Items from a data source:
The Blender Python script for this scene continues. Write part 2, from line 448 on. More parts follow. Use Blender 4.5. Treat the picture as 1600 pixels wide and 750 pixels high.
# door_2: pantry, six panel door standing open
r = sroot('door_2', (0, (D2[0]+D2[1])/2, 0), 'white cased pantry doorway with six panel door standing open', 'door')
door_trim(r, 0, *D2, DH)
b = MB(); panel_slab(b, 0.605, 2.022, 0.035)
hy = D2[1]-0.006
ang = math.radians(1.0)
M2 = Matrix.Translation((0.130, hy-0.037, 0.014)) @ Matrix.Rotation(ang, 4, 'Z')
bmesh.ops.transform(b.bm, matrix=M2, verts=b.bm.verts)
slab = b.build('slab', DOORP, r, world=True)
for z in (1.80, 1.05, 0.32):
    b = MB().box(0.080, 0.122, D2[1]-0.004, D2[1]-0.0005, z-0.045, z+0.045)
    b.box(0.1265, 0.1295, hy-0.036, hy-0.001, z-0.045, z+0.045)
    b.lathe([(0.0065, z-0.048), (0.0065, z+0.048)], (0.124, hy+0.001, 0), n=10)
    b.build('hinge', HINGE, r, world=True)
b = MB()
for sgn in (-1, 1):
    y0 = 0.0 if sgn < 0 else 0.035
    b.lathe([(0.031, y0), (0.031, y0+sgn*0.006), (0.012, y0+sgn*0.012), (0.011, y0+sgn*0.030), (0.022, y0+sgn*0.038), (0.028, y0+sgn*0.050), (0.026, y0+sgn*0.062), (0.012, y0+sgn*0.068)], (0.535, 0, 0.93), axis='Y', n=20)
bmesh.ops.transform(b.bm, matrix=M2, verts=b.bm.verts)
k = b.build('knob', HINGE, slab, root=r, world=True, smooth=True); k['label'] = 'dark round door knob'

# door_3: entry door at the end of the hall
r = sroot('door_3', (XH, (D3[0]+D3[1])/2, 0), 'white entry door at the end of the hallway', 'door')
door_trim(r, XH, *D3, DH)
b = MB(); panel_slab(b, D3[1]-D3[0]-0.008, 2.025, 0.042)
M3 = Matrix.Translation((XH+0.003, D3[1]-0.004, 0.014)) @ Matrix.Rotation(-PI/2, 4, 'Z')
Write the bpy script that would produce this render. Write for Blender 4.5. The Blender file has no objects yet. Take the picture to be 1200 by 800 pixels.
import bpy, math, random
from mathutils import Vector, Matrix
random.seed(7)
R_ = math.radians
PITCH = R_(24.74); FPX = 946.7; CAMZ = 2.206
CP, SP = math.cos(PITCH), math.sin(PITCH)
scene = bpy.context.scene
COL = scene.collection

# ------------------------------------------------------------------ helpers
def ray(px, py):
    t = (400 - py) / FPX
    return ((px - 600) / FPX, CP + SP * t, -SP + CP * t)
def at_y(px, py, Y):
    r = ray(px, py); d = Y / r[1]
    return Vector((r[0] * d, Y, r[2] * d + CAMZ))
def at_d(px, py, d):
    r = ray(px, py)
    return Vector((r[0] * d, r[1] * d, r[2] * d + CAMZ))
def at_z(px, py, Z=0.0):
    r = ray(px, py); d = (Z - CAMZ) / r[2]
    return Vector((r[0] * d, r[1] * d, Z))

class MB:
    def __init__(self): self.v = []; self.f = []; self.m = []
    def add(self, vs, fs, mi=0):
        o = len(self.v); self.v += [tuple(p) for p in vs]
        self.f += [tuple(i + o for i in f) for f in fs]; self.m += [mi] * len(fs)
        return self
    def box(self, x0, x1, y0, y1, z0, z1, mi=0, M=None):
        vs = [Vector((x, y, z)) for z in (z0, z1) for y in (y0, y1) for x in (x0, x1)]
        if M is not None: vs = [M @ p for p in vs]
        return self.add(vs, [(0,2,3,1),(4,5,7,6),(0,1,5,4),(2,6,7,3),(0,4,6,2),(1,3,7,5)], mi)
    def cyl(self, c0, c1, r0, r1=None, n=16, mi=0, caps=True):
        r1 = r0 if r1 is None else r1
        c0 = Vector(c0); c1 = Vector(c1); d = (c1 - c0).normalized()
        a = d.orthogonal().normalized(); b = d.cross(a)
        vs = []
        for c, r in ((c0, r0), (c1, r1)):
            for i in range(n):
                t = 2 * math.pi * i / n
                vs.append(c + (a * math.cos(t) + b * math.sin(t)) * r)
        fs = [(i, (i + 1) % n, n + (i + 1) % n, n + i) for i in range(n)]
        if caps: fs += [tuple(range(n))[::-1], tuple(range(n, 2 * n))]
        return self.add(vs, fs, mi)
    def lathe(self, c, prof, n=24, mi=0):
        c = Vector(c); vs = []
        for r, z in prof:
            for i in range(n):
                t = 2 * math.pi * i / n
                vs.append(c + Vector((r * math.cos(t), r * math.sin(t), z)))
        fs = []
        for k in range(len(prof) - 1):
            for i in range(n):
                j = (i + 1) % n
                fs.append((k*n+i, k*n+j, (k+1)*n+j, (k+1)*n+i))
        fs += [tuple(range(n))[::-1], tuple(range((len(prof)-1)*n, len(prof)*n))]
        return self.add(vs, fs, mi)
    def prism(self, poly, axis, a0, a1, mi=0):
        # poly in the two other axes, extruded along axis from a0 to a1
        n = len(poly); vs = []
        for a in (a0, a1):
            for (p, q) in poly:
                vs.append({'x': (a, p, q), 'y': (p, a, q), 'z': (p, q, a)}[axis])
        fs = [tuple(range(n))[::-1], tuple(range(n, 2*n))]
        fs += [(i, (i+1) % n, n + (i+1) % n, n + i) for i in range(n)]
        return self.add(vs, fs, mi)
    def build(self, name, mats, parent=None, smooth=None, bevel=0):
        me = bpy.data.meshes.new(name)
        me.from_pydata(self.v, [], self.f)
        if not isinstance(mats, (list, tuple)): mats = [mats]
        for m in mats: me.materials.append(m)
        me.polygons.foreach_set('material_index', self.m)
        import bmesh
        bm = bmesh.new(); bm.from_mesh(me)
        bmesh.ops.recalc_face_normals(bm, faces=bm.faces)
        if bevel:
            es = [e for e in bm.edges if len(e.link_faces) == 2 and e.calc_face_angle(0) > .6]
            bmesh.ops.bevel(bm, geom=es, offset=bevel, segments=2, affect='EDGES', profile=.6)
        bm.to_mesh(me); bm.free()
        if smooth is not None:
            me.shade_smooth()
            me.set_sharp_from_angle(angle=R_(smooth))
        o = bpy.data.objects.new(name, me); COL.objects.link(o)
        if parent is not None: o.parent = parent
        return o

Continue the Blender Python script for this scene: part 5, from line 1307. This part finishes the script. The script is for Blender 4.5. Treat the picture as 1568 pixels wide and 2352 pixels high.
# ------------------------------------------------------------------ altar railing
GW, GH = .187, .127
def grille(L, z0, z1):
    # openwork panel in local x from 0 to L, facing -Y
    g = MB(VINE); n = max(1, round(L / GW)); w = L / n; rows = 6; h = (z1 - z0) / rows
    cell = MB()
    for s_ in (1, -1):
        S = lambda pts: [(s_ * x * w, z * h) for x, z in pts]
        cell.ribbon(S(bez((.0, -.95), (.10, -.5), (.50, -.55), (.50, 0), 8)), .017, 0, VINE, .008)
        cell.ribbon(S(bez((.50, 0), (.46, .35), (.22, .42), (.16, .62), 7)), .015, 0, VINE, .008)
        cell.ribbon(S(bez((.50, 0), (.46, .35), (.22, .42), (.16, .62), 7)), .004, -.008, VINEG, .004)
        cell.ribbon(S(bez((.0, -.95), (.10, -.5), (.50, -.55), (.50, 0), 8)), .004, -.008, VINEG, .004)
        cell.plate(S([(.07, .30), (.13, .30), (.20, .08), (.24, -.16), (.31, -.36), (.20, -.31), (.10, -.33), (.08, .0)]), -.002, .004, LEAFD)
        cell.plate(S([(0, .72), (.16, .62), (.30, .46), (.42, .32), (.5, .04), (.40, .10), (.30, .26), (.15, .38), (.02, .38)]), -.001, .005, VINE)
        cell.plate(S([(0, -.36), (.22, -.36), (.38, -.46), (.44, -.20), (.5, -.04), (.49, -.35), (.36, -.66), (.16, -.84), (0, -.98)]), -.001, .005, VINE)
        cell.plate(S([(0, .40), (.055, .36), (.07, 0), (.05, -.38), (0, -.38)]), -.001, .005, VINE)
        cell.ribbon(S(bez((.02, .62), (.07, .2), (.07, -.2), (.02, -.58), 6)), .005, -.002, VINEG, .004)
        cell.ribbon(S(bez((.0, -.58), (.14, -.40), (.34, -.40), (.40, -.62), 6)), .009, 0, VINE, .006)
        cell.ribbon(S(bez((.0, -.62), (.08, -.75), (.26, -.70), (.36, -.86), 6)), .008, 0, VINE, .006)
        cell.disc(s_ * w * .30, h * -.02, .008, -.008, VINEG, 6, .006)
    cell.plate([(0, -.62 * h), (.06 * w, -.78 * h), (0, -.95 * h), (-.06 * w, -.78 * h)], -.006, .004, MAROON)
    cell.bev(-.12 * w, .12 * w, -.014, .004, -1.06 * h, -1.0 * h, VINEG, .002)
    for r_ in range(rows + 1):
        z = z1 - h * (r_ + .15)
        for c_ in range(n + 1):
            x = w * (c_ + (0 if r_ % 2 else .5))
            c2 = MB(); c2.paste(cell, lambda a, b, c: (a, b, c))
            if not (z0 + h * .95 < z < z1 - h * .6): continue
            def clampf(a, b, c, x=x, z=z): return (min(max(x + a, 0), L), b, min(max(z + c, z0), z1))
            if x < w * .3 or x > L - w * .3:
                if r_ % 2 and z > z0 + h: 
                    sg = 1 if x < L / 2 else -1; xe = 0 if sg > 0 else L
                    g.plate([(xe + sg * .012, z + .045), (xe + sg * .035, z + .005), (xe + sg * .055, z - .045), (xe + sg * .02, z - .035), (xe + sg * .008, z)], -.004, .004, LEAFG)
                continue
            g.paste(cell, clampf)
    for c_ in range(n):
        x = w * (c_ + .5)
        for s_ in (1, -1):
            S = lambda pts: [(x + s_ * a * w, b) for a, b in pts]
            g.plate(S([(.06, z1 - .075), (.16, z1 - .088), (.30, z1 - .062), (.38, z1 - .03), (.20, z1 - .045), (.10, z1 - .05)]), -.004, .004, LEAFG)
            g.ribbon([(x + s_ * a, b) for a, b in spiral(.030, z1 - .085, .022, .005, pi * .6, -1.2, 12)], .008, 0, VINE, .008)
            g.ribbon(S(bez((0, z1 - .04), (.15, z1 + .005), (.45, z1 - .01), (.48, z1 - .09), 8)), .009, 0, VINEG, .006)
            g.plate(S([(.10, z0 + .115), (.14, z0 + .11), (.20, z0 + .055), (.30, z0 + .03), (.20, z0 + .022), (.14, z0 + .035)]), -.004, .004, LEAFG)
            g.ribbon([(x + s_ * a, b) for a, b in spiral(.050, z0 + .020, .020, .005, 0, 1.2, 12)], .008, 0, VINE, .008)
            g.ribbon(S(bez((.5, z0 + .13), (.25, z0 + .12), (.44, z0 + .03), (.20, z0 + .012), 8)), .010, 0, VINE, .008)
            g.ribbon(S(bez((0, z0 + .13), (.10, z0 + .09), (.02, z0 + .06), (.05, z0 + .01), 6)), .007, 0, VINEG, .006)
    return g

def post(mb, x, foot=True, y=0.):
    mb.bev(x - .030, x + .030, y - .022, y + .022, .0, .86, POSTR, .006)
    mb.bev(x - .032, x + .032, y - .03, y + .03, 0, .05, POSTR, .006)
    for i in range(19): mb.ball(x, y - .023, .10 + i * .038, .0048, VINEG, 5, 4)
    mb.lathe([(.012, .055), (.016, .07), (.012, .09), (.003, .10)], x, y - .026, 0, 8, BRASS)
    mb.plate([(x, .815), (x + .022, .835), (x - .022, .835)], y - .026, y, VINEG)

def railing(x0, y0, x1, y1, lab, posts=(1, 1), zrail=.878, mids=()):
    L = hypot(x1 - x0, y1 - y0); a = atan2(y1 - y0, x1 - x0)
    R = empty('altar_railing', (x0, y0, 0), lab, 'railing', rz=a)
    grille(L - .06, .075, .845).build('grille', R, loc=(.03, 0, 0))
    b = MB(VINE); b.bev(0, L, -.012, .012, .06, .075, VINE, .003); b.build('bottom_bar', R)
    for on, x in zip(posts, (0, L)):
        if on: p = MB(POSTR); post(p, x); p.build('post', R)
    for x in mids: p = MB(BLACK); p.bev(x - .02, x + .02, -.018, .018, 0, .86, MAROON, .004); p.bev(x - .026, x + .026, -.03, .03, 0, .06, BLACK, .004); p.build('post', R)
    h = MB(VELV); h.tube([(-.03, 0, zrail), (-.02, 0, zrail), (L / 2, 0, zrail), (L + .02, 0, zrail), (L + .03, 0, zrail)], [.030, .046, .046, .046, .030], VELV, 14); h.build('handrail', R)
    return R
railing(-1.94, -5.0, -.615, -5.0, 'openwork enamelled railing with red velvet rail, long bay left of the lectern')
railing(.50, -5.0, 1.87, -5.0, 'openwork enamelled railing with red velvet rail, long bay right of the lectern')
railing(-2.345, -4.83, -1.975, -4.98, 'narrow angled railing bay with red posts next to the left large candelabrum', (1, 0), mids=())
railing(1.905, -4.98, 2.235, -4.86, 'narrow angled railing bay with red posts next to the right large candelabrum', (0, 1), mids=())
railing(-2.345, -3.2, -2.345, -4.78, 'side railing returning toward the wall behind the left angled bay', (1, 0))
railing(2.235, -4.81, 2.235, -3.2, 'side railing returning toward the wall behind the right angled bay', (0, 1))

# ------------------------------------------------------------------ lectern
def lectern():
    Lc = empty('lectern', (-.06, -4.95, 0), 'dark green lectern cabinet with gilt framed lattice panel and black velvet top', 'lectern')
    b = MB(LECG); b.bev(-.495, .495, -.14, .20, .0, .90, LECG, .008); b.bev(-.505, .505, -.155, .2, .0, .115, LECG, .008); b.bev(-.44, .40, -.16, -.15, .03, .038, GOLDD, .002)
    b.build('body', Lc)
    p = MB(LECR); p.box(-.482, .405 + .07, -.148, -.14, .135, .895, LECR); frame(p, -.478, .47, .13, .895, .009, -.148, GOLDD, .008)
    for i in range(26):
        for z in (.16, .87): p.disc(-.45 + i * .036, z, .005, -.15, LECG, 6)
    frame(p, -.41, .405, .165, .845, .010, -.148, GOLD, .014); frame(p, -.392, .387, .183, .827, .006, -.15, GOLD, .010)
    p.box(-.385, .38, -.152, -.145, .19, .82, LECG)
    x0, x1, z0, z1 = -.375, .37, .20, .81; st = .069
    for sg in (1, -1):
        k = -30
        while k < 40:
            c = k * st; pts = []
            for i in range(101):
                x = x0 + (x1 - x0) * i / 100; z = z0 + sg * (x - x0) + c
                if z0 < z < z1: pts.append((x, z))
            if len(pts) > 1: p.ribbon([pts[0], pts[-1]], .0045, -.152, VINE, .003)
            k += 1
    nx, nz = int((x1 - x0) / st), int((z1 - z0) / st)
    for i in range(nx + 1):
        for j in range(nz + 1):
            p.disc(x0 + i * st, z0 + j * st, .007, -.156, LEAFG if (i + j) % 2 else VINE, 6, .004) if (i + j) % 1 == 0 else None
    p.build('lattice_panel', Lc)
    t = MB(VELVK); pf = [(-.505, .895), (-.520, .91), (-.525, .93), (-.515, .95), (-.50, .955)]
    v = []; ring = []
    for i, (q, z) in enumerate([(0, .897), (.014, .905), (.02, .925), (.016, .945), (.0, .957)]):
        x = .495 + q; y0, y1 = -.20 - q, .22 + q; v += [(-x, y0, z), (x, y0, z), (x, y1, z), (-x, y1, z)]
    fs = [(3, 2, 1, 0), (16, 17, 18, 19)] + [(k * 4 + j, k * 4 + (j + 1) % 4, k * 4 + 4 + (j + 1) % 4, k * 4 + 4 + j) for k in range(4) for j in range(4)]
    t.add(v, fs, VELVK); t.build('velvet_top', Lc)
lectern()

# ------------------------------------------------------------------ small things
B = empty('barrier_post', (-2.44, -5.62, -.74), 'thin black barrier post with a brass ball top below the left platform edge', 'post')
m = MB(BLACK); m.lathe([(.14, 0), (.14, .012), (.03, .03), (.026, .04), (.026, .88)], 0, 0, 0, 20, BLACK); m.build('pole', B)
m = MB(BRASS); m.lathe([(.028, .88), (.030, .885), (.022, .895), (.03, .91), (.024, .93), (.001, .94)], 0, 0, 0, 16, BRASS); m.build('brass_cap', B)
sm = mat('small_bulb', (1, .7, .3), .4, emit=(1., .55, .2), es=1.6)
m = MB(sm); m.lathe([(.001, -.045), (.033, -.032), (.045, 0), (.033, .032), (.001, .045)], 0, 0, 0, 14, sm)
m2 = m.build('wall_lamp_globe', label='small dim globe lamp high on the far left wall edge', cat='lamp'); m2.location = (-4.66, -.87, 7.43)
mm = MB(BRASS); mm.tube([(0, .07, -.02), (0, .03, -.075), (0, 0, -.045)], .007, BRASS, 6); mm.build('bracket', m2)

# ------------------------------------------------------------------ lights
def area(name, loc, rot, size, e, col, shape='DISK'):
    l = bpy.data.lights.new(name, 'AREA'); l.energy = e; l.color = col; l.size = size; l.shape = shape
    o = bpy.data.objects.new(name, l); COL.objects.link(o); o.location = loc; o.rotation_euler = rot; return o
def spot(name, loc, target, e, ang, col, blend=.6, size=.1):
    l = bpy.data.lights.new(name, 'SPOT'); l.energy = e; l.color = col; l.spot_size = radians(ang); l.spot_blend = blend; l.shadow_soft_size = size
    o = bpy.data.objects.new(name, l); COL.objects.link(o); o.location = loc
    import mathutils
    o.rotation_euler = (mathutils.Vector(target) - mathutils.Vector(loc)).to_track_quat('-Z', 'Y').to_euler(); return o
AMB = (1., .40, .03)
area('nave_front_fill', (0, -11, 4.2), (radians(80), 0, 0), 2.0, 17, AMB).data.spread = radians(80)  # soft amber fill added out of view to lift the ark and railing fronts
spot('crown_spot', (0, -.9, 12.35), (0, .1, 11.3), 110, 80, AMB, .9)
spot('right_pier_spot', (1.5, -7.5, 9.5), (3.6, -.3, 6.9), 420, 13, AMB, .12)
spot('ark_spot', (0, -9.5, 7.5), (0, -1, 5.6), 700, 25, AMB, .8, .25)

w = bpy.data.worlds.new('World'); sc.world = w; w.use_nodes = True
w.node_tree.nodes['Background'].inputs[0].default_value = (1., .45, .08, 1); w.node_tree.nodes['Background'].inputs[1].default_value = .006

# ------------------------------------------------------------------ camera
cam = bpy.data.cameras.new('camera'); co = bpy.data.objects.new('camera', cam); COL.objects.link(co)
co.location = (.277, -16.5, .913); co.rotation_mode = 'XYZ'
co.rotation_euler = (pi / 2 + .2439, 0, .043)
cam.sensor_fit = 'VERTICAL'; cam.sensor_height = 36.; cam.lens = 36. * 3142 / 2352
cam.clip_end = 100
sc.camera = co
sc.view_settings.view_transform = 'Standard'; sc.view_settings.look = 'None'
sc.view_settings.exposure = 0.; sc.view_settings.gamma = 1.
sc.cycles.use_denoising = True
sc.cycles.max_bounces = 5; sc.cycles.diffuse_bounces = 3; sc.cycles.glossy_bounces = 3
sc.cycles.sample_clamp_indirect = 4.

* [Goal of the exercise]: Print the lines above, unchanged, from the start of the records to the line with "COL = scene.collection", including that final line.

* [Correct result]:
The Blender Python script for this scene continues. Write part 2, from line 448 on. More parts follow. Use Blender 4.5. Treat the picture as 1600 pixels wide and 750 pixels high.
# door_2: pantry, six panel door standing open
r = sroot('door_2', (0, (D2[0]+D2[1])/2, 0), 'white cased pantry doorway with six panel door standing open', 'door')
door_trim(r, 0, *D2, DH)
b = MB(); panel_slab(b, 0.605, 2.022, 0.035)
hy = D2[1]-0.006
ang = math.radians(1.0)
M2 = Matrix.Translation((0.130, hy-0.037, 0.014)) @ Matrix.Rotation(ang, 4, 'Z')
bmesh.ops.transform(b.bm, matrix=M2, verts=b.bm.verts)
slab = b.build('slab', DOORP, r, world=True)
for z in (1.80, 1.05, 0.32):
    b = MB().box(0.080, 0.122, D2[1]-0.004, D2[1]-0.0005, z-0.045, z+0.045)
    b.box(0.1265, 0.1295, hy-0.036, hy-0.001, z-0.045, z+0.045)
    b.lathe([(0.0065, z-0.048), (0.0065, z+0.048)], (0.124, hy+0.001, 0), n=10)
    b.build('hinge', HINGE, r, world=True)
b = MB()
for sgn in (-1, 1):
    y0 = 0.0 if sgn < 0 else 0.035
    b.lathe([(0.031, y0), (0.031, y0+sgn*0.006), (0.012, y0+sgn*0.012), (0.011, y0+sgn*0.030), (0.022, y0+sgn*0.038), (0.028, y0+sgn*0.050), (0.026, y0+sgn*0.062), (0.012, y0+sgn*0.068)], (0.535, 0, 0.93), axis='Y', n=20)
bmesh.ops.transform(b.bm, matrix=M2, verts=b.bm.verts)
k = b.build('knob', HINGE, slab, root=r, world=True, smooth=True); k['label'] = 'dark round door knob'

# door_3: entry door at the end of the hall
r = sroot('door_3', (XH, (D3[0]+D3[1])/2, 0), 'white entry door at the end of the hallway', 'door')
door_trim(r, XH, *D3, DH)
b = MB(); panel_slab(b, D3[1]-D3[0]-0.008, 2.025, 0.042)
M3 = Matrix.Translation((XH+0.003, D3[1]-0.004, 0.014)) @ Matrix.Rotation(-PI/2, 4, 'Z')
Write the bpy script that would produce this render. Write for Blender 4.5. The Blender file has no objects yet. Take the picture to be 1200 by 800 pixels.
import bpy, math, random
from mathutils import Vector, Matrix
random.seed(7)
R_ = math.radians
PITCH = R_(24.74); FPX = 946.7; CAMZ = 2.206
CP, SP = math.cos(PITCH), math.sin(PITCH)
scene = bpy.context.scene
COL = scene.collection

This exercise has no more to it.